Maura Marques, que também é bailarina e monitora nas oficinas, ressalta que, assim como ela, o que chama a atenção é perceber que os alunos amam estar ali, no projeto. “O que me chama atenção é perceber que os alunos envolvidos no projeto também amam arte, de uma forma mais pura e ingênua, sem a preocupação em defini-la ou sem a astúcia de tentar se encaixar ou se enquadrar num modelo que exista. Isso é inspirador ! “, diz. Para Maura, “a simplicidade e autenticidade de cada um, unidos complementam-se (me incluo) e transformam todos os olhares”.

Capacidades sonoras

No grupo de profissionais que monitoram oficinas, também há a presença de Cláudia Passos, que é pianista, cantora e compositora. “Minha participação neste projeto tem sido a de trabalhar a música como ferramenta de expressão, memória e desenvolvimento das capacidades sonoras e rítmicas do grupo, respeitando as individualidades”, compartilha a artista.

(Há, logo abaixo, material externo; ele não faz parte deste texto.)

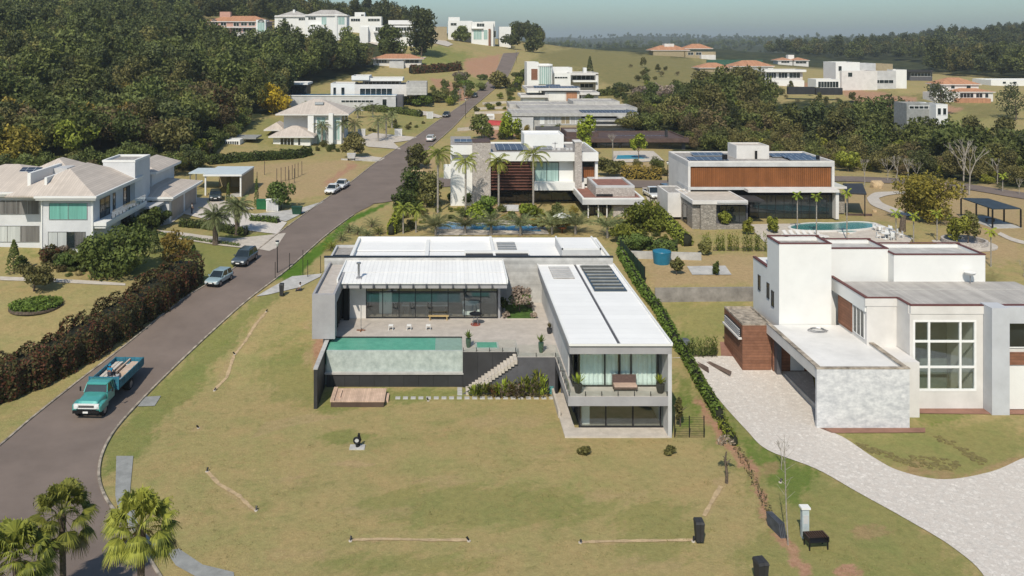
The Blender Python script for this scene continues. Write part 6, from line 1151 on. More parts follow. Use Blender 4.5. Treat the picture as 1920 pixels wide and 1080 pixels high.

Em seu trabalho voltado para a turma de idosos da Apae, por exemplo, “o foco está mais voltado para os recursos da voz e do canto no sentido de apropriação de elementos como altura, intervalo, duração e dinâmica.” Segundo Cláudia, desde o início do projeto, em novembro de 2021, o processo de aprendizagem tem sido pautado pela entrega e interesse do grupo em participar das atividades propostas. “Mais do que resultados ou objetivos, esse retorno do empenho em aprender os conteúdos na ação do fazer musical é fundamental e tem sido muito gratificante acompanhar este processo dos alunos.”

A arte como educação e cuidado

Fábio Yokomizo, que ministra a oficina de teatro dentro do projeto, conta que a experiência da Cia Lápis de Seda, da qual ele faz parte, com a Apae, “trouxe muitos aprendizados, nos últimos meses”. Ele diz que “apesar de já trabalharmos como um grupo dentro da cia, não tínhamos ainda desenvolvido a habilidade de ministrar aulas em conjunto. Foi um desafio prazeroso aprender a ministrar nossos desejos enquanto grupo e os meus individuais, com os dos alunos e da instituição (Apae).”

O professor destaca que tem sido desafiador trabalhar com os idosos, pois eles demandam uma atenção ainda maior. “Nesse grupo, existem diversos atravessamentos para além das questões impostas (e ao mesmo tempo, propostas) pela deficiência de cada um, como por exemplo o surgimento de dificuldades físicas na locomoção, no cuidado do contato, na escuta, no ato de prestar atenção e focar.”

Paulo Soares, que ministra oficinas de confecção de objetos cênicos e teatro, também destaca a importância da interação de bailarinos da Cia Lápis de Seda com alunos da Apae. “O ensino-aprendizado de atuar com a Cia nesse projeto em conjunto com a apae é enriquecedor, pois desenvolvo minhas habilidades de comunicação à medida que busco criar um laço de confiança”, explica o artista. Ele acredita que o aprendizado acontece “quando estamos dispostos a ouvir a si mesmo e ao outro. Nesse ano, pude ouvir e, com tentativas e acertos, encontrei maneiras de passar o conhecimento que tinha e pude me sentir completamente envolvido com o jogo teatral, quando isso aconteceu.”